20 years of Take a Break

On the 25th October 2003 I published Take a Break’s demo on the Adventure Game Studio forums. With time, the demo stopped being so and became the whole game. The links in the original post are dead, sadly, but the game can still be download from here. A copy of the post in the AGS forums is here as well (because you never know). Take a Break is also known as Tómate un Descanso, its title in Spanish.

Take a Break is a point and click adventure game, heavily inspired in the games made by Lucasarts in its time, such as Day of the Tentacle. It was made with Adventure Game Studio, a tool that it’s still used to this day to make games in this style. Take a Break was the first game I ever posted to the Internet, although not the first I made. That belongs to some games I made with Recreational Sofware Design’s GameMaker and some Paint Shop Pro version, and lost like tears in rain.
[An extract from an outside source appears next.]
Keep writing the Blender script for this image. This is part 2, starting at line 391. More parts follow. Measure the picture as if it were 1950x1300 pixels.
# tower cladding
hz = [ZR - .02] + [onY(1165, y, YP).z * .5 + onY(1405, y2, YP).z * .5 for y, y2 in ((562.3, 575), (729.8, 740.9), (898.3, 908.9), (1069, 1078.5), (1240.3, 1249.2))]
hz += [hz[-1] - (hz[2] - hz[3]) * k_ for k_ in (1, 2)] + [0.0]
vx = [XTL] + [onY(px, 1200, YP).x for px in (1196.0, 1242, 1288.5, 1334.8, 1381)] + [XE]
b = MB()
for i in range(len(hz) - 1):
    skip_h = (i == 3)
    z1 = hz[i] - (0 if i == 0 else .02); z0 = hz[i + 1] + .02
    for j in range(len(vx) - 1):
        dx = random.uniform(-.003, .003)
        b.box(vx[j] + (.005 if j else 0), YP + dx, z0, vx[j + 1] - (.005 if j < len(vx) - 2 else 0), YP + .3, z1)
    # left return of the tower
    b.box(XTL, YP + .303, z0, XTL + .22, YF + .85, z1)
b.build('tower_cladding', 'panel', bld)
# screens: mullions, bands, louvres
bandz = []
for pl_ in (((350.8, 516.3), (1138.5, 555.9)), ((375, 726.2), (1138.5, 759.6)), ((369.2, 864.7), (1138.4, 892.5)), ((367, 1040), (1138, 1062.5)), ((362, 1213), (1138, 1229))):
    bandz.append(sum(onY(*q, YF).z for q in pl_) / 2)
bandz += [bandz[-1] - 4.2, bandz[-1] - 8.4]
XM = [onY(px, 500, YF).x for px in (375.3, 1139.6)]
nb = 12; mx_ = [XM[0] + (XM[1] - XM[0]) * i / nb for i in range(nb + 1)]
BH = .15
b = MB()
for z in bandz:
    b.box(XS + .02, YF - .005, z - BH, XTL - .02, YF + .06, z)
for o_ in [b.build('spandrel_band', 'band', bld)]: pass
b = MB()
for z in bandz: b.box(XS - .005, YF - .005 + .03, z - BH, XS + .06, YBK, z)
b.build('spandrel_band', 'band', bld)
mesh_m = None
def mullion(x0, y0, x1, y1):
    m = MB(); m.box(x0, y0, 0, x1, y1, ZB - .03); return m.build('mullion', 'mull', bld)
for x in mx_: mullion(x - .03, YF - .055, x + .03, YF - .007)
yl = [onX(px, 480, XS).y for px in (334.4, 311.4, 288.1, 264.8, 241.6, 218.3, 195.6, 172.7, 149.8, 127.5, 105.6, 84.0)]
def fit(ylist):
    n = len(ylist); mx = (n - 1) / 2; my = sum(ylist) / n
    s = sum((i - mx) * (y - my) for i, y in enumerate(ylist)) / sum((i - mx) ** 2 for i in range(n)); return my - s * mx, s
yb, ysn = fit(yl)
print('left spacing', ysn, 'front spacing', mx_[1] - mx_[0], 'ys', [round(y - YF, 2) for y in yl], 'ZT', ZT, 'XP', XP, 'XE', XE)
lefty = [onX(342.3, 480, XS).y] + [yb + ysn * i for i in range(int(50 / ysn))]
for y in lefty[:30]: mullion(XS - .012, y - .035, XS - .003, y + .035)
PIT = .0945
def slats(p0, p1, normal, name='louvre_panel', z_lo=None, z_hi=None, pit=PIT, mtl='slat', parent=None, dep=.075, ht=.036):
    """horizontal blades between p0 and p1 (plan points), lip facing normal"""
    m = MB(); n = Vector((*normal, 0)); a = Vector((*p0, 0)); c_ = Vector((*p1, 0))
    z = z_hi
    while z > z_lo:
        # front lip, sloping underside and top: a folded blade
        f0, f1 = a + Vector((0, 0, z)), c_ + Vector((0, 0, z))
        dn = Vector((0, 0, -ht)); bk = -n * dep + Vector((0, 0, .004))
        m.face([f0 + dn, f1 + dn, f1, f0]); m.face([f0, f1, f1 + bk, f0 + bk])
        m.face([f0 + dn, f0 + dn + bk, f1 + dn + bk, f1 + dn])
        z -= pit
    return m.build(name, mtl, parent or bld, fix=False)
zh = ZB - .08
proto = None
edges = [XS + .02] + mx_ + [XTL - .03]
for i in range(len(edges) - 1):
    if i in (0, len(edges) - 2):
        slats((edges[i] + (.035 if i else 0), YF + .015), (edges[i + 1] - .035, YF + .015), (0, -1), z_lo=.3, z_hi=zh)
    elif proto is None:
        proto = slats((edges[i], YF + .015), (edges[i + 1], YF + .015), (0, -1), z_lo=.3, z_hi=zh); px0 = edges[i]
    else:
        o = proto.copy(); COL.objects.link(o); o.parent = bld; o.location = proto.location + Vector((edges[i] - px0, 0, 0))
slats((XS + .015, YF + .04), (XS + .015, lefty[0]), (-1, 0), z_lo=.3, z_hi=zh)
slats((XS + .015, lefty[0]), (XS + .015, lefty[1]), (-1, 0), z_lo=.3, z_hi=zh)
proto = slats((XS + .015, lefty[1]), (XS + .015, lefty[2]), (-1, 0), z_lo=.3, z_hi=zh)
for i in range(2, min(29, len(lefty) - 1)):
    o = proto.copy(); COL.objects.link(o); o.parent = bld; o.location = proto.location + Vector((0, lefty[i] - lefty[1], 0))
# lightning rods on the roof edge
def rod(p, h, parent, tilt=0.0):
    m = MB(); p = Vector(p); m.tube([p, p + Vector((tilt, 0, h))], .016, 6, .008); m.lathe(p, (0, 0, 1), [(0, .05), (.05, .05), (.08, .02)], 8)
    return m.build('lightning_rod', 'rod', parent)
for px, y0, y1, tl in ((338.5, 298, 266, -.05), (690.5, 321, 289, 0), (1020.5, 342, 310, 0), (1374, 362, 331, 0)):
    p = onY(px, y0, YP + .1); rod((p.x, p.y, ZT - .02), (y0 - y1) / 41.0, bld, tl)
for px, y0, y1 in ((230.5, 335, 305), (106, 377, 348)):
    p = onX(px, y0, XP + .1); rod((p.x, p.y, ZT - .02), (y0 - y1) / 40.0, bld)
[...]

Sadly, the sources to Take a Break were also lost with a hard drive failure, and no longer exist. Only the executable that we have today.
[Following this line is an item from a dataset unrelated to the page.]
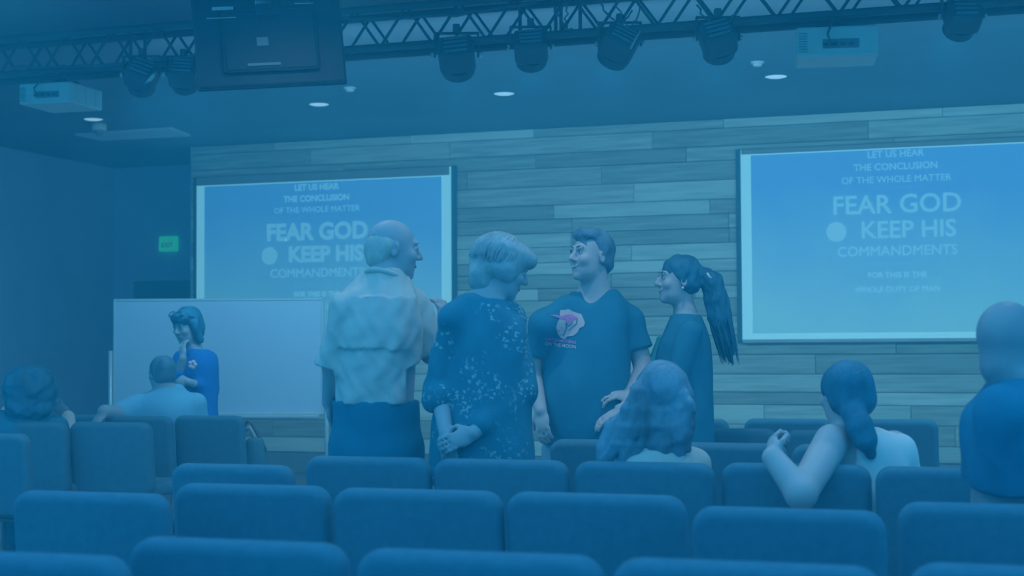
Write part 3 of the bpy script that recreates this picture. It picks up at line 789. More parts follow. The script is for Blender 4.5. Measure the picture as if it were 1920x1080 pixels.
        s.parts.append((name, me_of(bm, name), mtl, 'stuff'))
    def limb(s, a, b, c, r0, r1, r2, F=None, k=0.02):
        F = F or s.body
        F.put(cap(a, b, r0, r1), k); F.put(cap(b, c, r1, r2), k)
    def hand(s, wrist, dirv, normal, curl=0.5, side=1, k=1.0, spread=0.0):
        """palm + four fingers + thumb; normal points out of the back of the hand, side=+1 puts the thumb on the right when looking along dirv"""
        B = s.body
        d = np.array(dirv, float); d /= np.linalg.norm(d); n = np.array(normal, float); n -= d * (n @ d); n /= np.linalg.norm(n)
        x = np.cross(d, n)
        R = np.stack([x, d, n], 1)
        w = np.array(wrist, float)
        B.put(ell(w + d * 0.048 * k, np.array([0.040, 0.054, 0.016]) * k, R), 0.012)
        for i, (u, L) in enumerate(((-0.030, 0.075), (-0.010, 0.085), (0.010, 0.08), (0.029, 0.062))):
            u = -u * side
            p = w + d * 0.088 * k + x * u * k
            ang = 0.0
            for sg, fr in enumerate((0.45, 0.32, 0.25)):
                ang += curl * (0.9 if sg else 0.7)
                dd = d * math.cos(ang) - n * math.sin(ang) + x * spread * u * 10
                q = p + dd * L * fr * k
                B.put(cap(p, q, 0.0088 * k, 0.008 * k), 0.004); p = q
        p = w + d * 0.02 * k + x * 0.026 * side * k
        q = p + (d * 0.62 + x * side * 0.6 - n * 0.35) * 0.045 * k; B.put(cap(p, q, 0.013 * k, 0.0105 * k), 0.008)
        r = q + (d * 0.85 + x * side * 0.1 - n * 0.45) * 0.036 * k; B.put(cap(q, r, 0.0105 * k, 0.0085 * k), 0.004)
    def cloth(s, name, F, mtl):
        s.parts.append((name, F.mesh(name), mtl, None)); return s.parts[-1][1]
    def field(s, res=None, lo=None, hi=None): return Field(s.lo if lo is None else lo, s.hi if hi is None else hi, res or s.res)
    def done(s, cat='person', rx=0.0):
        o = link('person', s.body.mesh('body'), s.skin, None, True)
        o.location = s.base; o.rotation_euler = (0, 0, PSI)
        tag(o, s.label, cat)
        last = None
        for (nm, me, mt, sub) in s.parts:
            c = link(nm, me, mt, o, True)
            if sub == 'stuff': c['kind'] = 'stuff'
        s.obj = o
        return o

mat('skin_fair', (0.66, 0.55, 0.54), 0.55, 0.05, 9)
mat('skin_warm', (0.50, 0.48, 0.50), 0.55, 0.05, 9)
mat('skin_tan', (0.46, 0.40, 0.42), 0.5, 0.06, 9)
mat('skin_dark', (0.20, 0.28, 0.34), 0.55, 0.05, 9)
mat('lip_tone', (0.30, 0.30, 0.36), 0.5, 0.04)
mat('eye_white', (0.75, 0.72, 0.68), 0.3, 0.02)
mat('hair_white', (0.62, 0.58, 0.52), 0.7, 0.25, 14, 0.5, 90, (1, 1, 0.3))
mat('hair_ash', (0.22, 0.32, 0.38), 0.7, 0.3, 12, 0.6, 90, (1, 1, 0.3))
mat('hair_blonde', (0.42, 0.45, 0.45), 0.7, 0.35, 12, 0.6, 90, (1, 1, 0.3))
mat('hair_brown', (0.16, 0.28, 0.36), 0.65, 0.35, 14, 0.6, 90, (1, 1, 0.3))
mat('hair_dark', (0.05, 0.22, 0.31), 0.6, 0.25, 16, 0.6, 90, (1, 1, 0.3))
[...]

In the game, Albert Krakowitz is an office worker that wants to escape work to travel to the fictional and caribbean Isla de Bastidores. The demo was envisioned as some sorts of cold intro for the game, with most the story telling the misfortunes of Al and his travel companion, and him possible returning as a new man.

I published the game convinced that it was just the demo for a much longer and complex game, but eventually I got some other interests, and the demo became the whole thing. I made the illustrations and animations for the game, and some of the music. In 2003 I was in the middle of my undergraduate studies, but we had just went through some hard times (the 2002 general strike). During the strike, we didn’t have classes, and this was the moment where I developed most of this game. The illustrations were hand-drawn, digitalised and then pixel art on top of them. The music, except for the one at the game’s intro, was made by me, I do not remember which MIDI sequencer I used.

Take a Break had a walkthrough written by Francesc Planas, and the original link is dead, but can still be seen on Wayback Machine (I also include a copy of that Wayback Machine entry because you never know). I know this because I wrote about it in El Chigüire Literario, my fully-Spanish gamedev blog. The game had reviews on personal blogs that no longer exist (Moderno Prometeo is one of the ones I can track in my blog).

The things I learned in the game I used them later to create an AGS tutorial. As it happens with lots of documentation, the tool itself evolves and changes, and eventual the tutorial was outdated.

Take a break never won any prizes, and I’m not sure if it had an impact on anyone. The fact this game can run on a PC 20 years of having been published is a sign of how good Windows compatibility is, a feature not shown by any other platform, not even Adobe Flash. However, I can say that this game was important in my personal and professional growth. This game, and those who came after, and everything I wrote in El Chigüire Literario, silently built over itself to make my career and my life. I love that this game can still be played, and that I can show a bit of my thoughts 20 years ago. I am glad to point at this and say “I made this then”.

Preserving things through time is hard. I am still a bit sad to have lost the game sources. But we can still enjoy what has survived.